Apart from being a great festival that provides an insight on audiovisual research projects in the form of performances, interactive installations, robotics, new media art, Elektra is also and above all a platform for cultural sharing, to which Digicult will take part again not only with “covering” the festival with interviews and further reviews, but by presenting at the North American premiere the live “OP7” by Otolab. Let’s listen to Alain Thibaut himself about further details on the tenth edition, which will be held in May, from 1 to 10, at UsineC and in other areas around Montreal …

Marco Mancuso: This is the tenth edition of the Elektra festival and I know that you are preparing a really special edition, 10 days performance, live events and meetings. Would you like to give us a preview? Which artists will be there? And what do you expect from Elektra09?

Alain Thibault: Well, the tenth edition of the Elektra festival there will see: Ryoji IKEDA [test pattern] – Nort-American Premiere, Kurokawa RYOICHI [rheo] North-American Premiere, ANTIVJ & PRINCIPLES OF GEOMETRY [a stereoscopic show] – North-American Premiere, DEFASTEN [Openland] – North-American Premiere, OTOLAB [OP7] – Canadian Premiere presented by you and Digicult, KURT HENTSCHLÄGER [feed] – For the last time in Montreal, Celebration of its tenth anniversary, Saturday May 9 : ARNAUD REBOTINI [Music Components, live] – Canadian Premiere, BLACK STROBE [live] and many installations of Canadian artists throughout the city.


Marco Mancuso: You’ve been running Elektra from the very start and also as an artist, you’ve been for many years involved in the development of the Audiovisual and the New Media Art Festival. Compared to the first editions of the festival, what , were the changes? What were the directions in response to the changes and developments in digital artistic creativity?

Alain Thibault: ELEKTRA is produced by ACREQ, a company that manages electroacoustic concerts founded by the ea composers in 1978 . I was appointed as artistic director in 1993. I thought about it as a long cross fade between what this community was expecting and the future of this style. Elektra has become an audiovisual event with a strong component of experimental music combined with visual elements of any kind, video, robotics etc … Because of our music roots, performances and concerts are very important for us. Elektra is now a festival of digital art. Not only we present “exhibitions” but installations (of audio or interactive kind), screenings, conferences, shows, and so on … So, exactly from 1999 we started to present artists as Granular Synthesis and Pierre Henry, and then we moved slowly towards new media artists and musicians interested in audiovisual performances.

Currently we are very interested in the immersive works.

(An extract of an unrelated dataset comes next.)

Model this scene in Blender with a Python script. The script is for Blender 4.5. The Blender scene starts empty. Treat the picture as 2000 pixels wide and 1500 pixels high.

The fourth representation by Feed, that is the Austrian artist Kurt Hentschalger’s seminal work, is an excellent example of the audience interest in that type of work. The success that we found among the audience was really important to get more financial support, as well as gratitude. It was a relative success, of course, because we focus on experimental work, not on techno parties.


Marco Mancuso: What has changed the internal structure of Elektra in recent years? There was the Elektra Lab, the International Art Market and so on. How much are these changes important for you? I would like to know the artistic director’s point of view?

Alain Thibault: Well, certainly these progresses we had, really let us stay much longer in touch with the other continents, especially with Europe where the practice of Audiovisual Art and New Media Art is very strong. In North America, after the island of Montreal there is a desert. From Toronto to Vancouver nothing important is happening in our field. Just as in the United States. Almost nothing. I really believe that what we do or exhibit is the future of art. It is essential that people know this way of displaying art (a special thanks to the younger generations that are less technophobe than us). The International Marketplace for Digital Art is therefore very important to create a network of producers interested in the exhibition of digital art experiments.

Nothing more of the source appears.